● **Exercise task**: Exactly retype the lines from the one containing "Generate a Blender" through the one containing "PI = math.pi"; both ends count, pictures do not.
══════════════════════════════
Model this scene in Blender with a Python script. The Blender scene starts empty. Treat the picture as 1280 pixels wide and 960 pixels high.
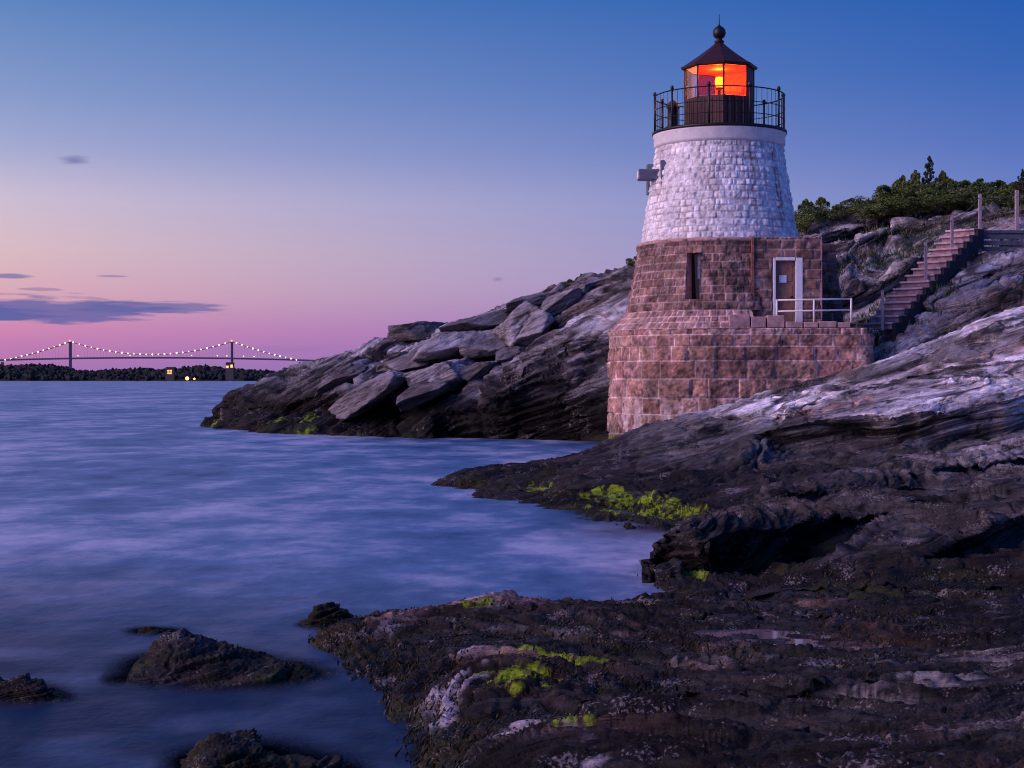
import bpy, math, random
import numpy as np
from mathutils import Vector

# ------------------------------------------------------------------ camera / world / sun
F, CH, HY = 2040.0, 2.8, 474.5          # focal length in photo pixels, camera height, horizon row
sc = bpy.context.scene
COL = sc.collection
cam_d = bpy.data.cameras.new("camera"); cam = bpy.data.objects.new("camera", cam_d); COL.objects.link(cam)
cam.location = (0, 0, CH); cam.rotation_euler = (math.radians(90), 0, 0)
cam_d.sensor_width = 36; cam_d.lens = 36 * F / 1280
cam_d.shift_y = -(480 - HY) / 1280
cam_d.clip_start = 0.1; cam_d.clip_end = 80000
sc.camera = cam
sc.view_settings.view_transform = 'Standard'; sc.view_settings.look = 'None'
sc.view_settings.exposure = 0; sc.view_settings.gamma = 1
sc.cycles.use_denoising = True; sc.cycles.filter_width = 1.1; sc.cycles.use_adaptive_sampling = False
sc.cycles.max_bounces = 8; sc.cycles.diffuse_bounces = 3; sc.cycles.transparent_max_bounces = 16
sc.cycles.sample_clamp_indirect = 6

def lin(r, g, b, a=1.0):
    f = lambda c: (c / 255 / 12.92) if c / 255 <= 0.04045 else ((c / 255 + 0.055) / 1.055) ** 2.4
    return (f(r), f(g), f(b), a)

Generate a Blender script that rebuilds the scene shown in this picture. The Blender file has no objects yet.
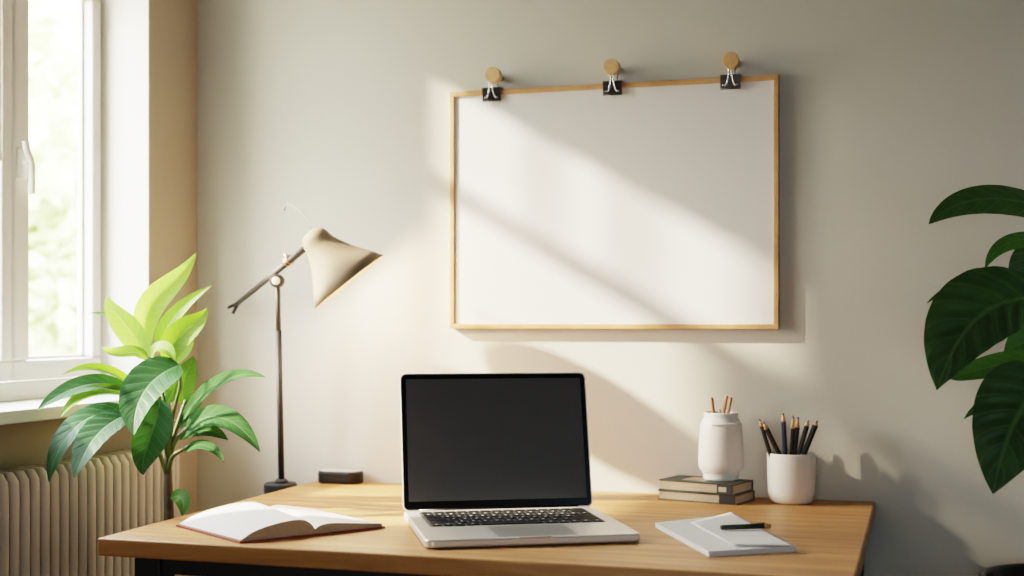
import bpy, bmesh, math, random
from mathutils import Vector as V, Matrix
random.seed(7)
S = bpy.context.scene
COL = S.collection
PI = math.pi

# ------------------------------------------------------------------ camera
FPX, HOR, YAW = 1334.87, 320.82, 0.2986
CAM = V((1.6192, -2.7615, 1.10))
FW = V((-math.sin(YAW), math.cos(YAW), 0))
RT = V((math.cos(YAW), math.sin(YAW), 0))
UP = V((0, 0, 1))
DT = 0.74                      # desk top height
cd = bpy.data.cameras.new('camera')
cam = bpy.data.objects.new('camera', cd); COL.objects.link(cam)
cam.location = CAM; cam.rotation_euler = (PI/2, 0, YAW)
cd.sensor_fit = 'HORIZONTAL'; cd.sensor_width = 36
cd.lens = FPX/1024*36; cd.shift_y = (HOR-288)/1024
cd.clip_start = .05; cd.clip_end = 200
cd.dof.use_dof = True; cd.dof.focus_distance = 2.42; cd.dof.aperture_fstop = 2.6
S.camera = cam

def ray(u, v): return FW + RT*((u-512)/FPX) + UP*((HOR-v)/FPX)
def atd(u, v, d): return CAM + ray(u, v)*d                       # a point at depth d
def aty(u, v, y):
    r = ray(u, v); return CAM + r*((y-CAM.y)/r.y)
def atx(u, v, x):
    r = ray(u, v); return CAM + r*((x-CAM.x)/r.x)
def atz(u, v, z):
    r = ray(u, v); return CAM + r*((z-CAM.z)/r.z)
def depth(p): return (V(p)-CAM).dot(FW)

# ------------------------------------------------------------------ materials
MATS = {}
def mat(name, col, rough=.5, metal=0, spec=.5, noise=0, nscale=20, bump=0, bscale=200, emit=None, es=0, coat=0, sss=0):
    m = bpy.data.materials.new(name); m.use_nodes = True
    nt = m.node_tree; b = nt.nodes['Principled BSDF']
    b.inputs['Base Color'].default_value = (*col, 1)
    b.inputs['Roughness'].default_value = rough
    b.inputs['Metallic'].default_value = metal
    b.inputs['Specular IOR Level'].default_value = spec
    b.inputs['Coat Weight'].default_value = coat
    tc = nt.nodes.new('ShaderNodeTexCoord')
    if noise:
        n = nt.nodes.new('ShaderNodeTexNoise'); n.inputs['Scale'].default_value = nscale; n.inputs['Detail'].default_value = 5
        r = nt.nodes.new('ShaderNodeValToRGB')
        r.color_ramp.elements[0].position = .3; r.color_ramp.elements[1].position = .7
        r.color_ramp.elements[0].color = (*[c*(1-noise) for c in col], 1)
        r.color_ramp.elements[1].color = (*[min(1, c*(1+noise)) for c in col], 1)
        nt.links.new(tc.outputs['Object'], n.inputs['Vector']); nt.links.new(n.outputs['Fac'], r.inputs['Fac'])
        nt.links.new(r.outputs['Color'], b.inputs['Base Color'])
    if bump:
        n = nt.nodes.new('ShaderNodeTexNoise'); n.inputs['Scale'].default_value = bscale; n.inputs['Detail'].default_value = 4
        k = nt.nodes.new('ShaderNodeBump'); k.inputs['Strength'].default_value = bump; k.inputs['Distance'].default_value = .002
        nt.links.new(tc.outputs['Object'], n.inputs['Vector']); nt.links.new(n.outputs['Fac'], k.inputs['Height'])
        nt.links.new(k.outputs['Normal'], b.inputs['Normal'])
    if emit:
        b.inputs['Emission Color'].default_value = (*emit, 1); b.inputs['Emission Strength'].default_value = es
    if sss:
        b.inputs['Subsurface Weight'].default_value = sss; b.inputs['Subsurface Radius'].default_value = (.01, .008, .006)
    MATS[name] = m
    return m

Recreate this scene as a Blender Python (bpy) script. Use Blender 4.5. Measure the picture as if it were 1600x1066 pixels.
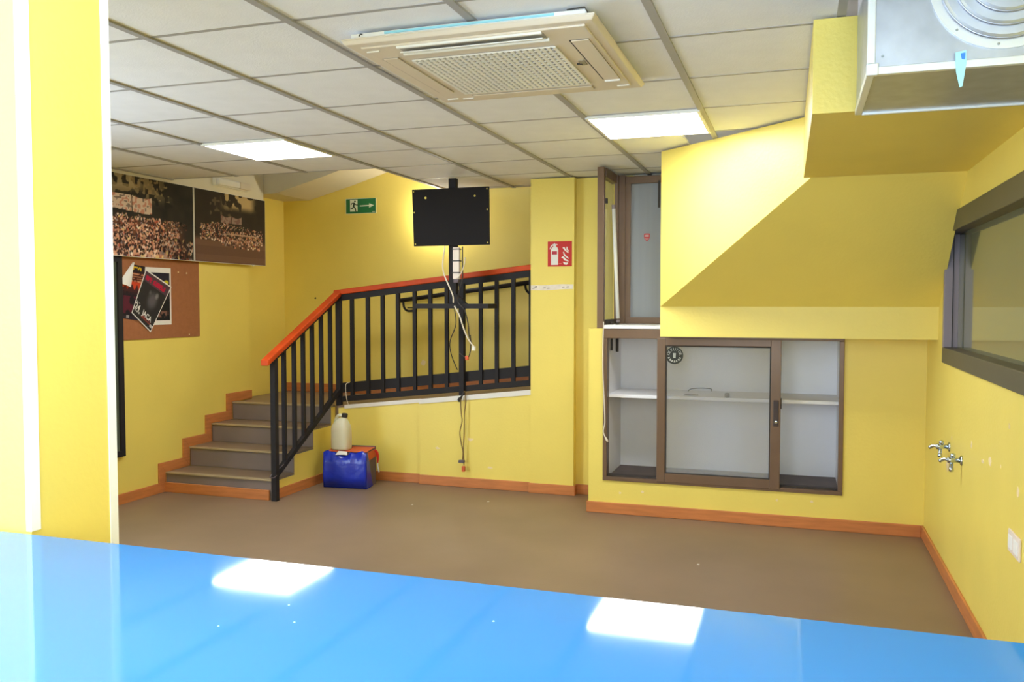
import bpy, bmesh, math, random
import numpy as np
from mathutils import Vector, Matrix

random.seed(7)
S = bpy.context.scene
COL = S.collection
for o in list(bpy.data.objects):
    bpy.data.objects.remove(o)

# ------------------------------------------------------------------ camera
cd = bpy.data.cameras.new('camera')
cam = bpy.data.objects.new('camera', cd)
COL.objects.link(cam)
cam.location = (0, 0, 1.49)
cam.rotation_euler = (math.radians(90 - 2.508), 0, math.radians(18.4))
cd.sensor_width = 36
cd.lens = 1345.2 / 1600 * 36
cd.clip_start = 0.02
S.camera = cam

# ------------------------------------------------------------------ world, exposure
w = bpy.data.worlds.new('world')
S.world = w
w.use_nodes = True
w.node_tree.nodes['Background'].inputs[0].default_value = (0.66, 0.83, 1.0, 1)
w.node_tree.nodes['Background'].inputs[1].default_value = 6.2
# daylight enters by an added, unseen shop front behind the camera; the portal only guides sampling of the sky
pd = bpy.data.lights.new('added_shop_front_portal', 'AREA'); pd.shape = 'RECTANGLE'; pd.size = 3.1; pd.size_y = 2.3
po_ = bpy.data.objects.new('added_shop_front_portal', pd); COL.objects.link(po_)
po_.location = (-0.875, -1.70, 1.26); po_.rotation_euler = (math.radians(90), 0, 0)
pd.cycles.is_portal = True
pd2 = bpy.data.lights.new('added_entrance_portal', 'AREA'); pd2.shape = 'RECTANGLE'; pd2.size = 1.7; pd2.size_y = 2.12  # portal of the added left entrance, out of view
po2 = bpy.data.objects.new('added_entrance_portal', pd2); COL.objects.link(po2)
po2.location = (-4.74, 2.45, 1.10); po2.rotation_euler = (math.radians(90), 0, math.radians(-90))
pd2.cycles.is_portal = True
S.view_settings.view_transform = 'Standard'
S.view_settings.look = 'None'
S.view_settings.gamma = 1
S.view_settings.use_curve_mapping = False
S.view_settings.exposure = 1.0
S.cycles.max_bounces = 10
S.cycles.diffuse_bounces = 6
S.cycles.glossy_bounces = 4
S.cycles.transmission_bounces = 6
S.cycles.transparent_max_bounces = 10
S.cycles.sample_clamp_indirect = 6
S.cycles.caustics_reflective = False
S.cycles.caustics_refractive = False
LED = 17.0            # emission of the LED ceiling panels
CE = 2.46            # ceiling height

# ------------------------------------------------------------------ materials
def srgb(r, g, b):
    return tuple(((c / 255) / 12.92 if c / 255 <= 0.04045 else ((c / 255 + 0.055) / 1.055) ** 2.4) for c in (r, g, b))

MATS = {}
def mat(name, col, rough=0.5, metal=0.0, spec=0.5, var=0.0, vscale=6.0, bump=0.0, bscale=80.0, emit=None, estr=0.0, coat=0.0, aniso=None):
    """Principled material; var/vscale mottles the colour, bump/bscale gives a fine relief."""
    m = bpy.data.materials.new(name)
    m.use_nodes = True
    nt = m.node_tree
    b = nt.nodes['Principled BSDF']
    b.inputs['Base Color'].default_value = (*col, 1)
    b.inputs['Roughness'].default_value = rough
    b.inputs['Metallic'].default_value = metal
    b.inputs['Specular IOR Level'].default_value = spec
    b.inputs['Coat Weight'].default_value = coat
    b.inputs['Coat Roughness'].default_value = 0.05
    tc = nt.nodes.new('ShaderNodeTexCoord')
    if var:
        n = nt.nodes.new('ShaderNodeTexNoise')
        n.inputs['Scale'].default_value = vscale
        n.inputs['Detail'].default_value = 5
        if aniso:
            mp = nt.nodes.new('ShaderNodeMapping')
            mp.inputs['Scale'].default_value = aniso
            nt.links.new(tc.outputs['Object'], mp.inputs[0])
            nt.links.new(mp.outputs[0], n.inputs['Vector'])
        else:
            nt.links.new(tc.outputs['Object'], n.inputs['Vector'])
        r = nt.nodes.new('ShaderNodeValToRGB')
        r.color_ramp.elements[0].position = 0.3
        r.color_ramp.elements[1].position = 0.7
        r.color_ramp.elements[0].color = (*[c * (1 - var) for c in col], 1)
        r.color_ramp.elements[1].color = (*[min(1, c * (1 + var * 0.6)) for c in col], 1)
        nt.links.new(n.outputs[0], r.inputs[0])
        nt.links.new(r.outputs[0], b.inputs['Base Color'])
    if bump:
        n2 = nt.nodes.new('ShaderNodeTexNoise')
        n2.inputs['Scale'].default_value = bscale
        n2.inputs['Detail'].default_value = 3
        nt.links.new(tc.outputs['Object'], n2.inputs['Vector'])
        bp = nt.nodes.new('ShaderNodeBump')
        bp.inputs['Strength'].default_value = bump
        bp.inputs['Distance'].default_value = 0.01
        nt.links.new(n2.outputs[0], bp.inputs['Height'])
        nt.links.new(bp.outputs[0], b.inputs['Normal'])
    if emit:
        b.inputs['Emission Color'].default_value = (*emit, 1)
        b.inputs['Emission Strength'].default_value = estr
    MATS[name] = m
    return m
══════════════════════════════
● **Result of the exercise**:
Generate a Blender script that rebuilds the scene shown in this picture. The Blender file has no objects yet.
import bpy, bmesh, math, random
from mathutils import Vector as V, Matrix
random.seed(7)
S = bpy.context.scene
COL = S.collection
PI = math.pi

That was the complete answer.